En ambos casos hay una organización de poder y autoridad, que tienen bajo su mando una estructura jerarquizada con presencia en un territorio determinado (Tierra Caliente), en donde influyen y ejercen directamente diversas reglas legales o ilegales con actos coactivos que inciden o afectan a diversas personas y grupos de la sociedad civil. Por lo que se aprecia de los reportes de la prensa nacional e internacional, en Michoacán hay un Estado paralelo en disputa, que ha dejado una larga estela de dolor, impotencia, desconfianza, incertidumbre y en algunos casos de anarquía.

¿Cómo fue que las cosas llegaron a un nivel tan complejo e inaceptable para la convivencia pacífica y ordenada de una sociedad política con tanta historia y relevancia? Seguramente son diversos los factores históricos, económicos y sociales a considerar. Simplificar por ignorancia o populismo las causas en un solo tema no ayuda a identificar los males que deben ser evitados en el presente y futuro para otras entidades federativas. En este sentido, es claro que las decisiones y acciones de la pasada administración federal no fueron las mejores, los resultados están a la vista, no obstante que el problema de inseguridad y de la diarquía de poderes viene de años previos, producto también de omisiones, incompetencias e irresponsabilidades de diversos actores políticos locales y de diversos órdenes de gobierno que vieron pasar, con el tiempo, cómo la timidez, la corrupción, la impunidad, la complicidad y la pasividad instauraban el reino de la violencia y de la decadencia social.

Hoy se viven las consecuencias de haber dejado a la suerte, en el mejor de los casos, diversos problemas sociales, de seguridad, justicia, planeación y prevención de un fenómeno que tiene postrado a todo un estado y está a la espera de un mejor momento, para cambiar la realidad de las cosas.

Ante la prolongada ausencia de gobierno y autoridad para ofrecer mínimas garantías de seguridad y estabilidad en la región, aparecieron los autodenominados grupos de defensa comunitaria que en teoría son grupos armados, muy bien armados, conformados por ciudadanos no profesionales en el uso de las armas y que además lo hacen de manera honorífica y voluntaria, para cuidar y proteger a sus comunidades del asedio de los grupos de la delincuencia organizada, y tal vez hasta de las propias policías municipales. Son grupos que socialmente tienen toda la legitimidad del caso, porque a nadie se le puede limitar su derecho natural a defender su vida, su familia o patrimonio, aunque constitucional y legalmente no esté permitido hacer justicia por propia mano. Y es que en un país de leyes toda acción que redunda en el interés público, como la prevención y persecución del delito, y la administración y acceso a la justicia debe estar sujeta y regulada por el Estado y no por un orden socialmente espontáneo.
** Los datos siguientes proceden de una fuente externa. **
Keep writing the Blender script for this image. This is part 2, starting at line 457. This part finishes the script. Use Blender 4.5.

Un dilema complejo de resolver para todo el aparato del Estado, porque debe desarmar a los que son previsiblemente sus aliados naturales en la lucha contra los profesionales de la violencia y la delincuencia institucionalizada. Debe atender dos frentes que tienen dos causas diferentes, pero que en ambos casos deben estar sujetos al orden legalmente establecido.
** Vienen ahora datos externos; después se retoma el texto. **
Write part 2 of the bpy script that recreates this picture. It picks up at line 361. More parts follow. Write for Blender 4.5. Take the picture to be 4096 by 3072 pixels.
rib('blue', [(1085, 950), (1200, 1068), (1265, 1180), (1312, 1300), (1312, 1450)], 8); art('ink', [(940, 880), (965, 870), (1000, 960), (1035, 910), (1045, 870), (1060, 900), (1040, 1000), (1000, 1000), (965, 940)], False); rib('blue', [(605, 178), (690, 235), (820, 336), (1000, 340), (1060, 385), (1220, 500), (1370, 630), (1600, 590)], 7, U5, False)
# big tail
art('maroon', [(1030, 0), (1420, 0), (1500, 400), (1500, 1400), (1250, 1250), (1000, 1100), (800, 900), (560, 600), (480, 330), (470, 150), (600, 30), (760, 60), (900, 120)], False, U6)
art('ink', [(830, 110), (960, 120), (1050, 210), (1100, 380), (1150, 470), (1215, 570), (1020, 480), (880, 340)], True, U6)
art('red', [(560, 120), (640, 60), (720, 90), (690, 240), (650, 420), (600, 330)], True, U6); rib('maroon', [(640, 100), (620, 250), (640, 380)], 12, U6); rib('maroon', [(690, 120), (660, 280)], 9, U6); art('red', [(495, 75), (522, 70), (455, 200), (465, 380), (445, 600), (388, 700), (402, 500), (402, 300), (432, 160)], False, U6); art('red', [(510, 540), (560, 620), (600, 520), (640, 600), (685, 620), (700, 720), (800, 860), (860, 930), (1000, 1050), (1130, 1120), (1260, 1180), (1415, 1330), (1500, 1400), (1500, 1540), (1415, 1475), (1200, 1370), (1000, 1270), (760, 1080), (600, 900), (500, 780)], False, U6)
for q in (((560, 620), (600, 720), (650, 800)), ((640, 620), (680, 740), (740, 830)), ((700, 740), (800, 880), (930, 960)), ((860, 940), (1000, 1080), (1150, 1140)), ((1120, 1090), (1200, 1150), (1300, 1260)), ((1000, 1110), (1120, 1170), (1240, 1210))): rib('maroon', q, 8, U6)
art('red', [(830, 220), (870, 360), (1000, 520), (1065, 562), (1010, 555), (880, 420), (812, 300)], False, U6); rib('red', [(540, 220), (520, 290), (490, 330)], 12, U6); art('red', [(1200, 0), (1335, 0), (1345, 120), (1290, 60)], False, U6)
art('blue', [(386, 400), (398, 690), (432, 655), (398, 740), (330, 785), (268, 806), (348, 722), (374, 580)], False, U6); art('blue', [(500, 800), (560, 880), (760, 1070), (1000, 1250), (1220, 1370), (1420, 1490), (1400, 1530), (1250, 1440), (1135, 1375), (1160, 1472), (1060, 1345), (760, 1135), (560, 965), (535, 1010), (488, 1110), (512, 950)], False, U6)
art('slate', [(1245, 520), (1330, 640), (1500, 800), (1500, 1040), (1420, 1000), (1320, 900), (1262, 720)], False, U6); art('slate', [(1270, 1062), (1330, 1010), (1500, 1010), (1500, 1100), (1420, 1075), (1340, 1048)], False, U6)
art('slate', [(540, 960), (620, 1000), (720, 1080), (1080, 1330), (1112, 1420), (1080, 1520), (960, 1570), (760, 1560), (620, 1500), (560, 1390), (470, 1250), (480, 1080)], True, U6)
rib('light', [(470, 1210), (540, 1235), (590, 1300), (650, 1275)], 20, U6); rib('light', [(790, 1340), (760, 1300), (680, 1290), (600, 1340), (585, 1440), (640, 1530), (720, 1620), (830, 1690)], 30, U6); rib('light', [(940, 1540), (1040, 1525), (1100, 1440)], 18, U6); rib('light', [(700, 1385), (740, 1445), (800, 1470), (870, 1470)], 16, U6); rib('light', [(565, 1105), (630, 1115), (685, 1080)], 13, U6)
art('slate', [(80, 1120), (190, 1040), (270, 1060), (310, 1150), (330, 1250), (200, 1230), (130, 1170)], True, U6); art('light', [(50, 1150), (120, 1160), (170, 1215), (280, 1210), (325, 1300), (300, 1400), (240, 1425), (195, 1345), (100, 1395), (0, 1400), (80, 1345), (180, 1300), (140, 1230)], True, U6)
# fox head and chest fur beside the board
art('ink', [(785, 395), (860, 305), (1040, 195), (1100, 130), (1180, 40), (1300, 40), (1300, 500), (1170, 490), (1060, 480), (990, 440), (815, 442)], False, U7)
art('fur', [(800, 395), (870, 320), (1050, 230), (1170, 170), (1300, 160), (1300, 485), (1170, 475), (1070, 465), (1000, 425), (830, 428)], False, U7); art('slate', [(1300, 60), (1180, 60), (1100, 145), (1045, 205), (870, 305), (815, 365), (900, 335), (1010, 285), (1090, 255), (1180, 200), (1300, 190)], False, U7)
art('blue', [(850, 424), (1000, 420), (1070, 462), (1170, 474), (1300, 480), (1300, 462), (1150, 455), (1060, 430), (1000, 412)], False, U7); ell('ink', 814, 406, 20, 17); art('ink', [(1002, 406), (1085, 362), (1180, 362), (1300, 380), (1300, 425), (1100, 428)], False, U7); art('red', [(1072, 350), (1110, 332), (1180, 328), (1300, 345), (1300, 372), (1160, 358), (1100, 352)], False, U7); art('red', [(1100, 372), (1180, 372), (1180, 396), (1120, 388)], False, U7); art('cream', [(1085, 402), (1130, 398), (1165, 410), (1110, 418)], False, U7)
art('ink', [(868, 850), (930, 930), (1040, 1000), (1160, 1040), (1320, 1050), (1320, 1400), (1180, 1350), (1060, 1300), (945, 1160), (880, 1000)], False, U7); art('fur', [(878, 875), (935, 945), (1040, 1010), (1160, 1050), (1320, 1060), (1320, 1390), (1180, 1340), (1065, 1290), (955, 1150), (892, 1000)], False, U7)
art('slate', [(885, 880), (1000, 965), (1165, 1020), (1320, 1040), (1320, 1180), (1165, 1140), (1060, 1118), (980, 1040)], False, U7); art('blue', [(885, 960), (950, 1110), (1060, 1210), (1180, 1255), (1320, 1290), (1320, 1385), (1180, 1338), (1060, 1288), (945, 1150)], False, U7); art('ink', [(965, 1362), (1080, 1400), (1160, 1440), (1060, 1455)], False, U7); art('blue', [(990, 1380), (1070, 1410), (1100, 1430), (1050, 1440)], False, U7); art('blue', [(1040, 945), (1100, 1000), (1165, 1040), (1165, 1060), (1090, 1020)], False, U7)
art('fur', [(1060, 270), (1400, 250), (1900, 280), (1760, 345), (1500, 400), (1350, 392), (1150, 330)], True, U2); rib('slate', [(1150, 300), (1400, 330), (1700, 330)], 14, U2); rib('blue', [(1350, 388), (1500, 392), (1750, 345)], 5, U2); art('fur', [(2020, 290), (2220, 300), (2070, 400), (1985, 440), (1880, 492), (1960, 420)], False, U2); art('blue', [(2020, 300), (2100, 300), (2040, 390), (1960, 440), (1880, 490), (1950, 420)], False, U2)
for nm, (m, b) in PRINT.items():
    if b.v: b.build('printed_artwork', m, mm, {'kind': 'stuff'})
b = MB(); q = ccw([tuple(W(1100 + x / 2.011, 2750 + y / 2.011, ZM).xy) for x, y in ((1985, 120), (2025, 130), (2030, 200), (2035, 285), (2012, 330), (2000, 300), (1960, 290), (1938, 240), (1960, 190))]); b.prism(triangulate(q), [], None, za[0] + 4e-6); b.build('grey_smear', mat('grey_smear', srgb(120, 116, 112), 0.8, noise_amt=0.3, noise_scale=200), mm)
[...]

En un primer momento, utilizar la fuerza del Estado para revertir y eventualmente restaurar la paz social en Michoacán acompañada de una base social considerable es una alternativa no solamente deseable, sino factible, al hacer uso de una fuerza institucional e integral que le permita a los gobiernos federal, estatal y municipales impulsar diversos mecanismos de cooperación, para impulsar la reconstitución del tejido social y con ello eventualmente aminorar los altos índices de violencia. La fuerza del Estado no es únicamente la fuerza coactiva, sino todas las acciones de políticas públicas posibles, en especial las de orden educativo y cultural que puedan reorientar el restablecimiento de un efectivo Estado de derecho y de nuevas oportunidades para el desarrollo armónico de Michoacán.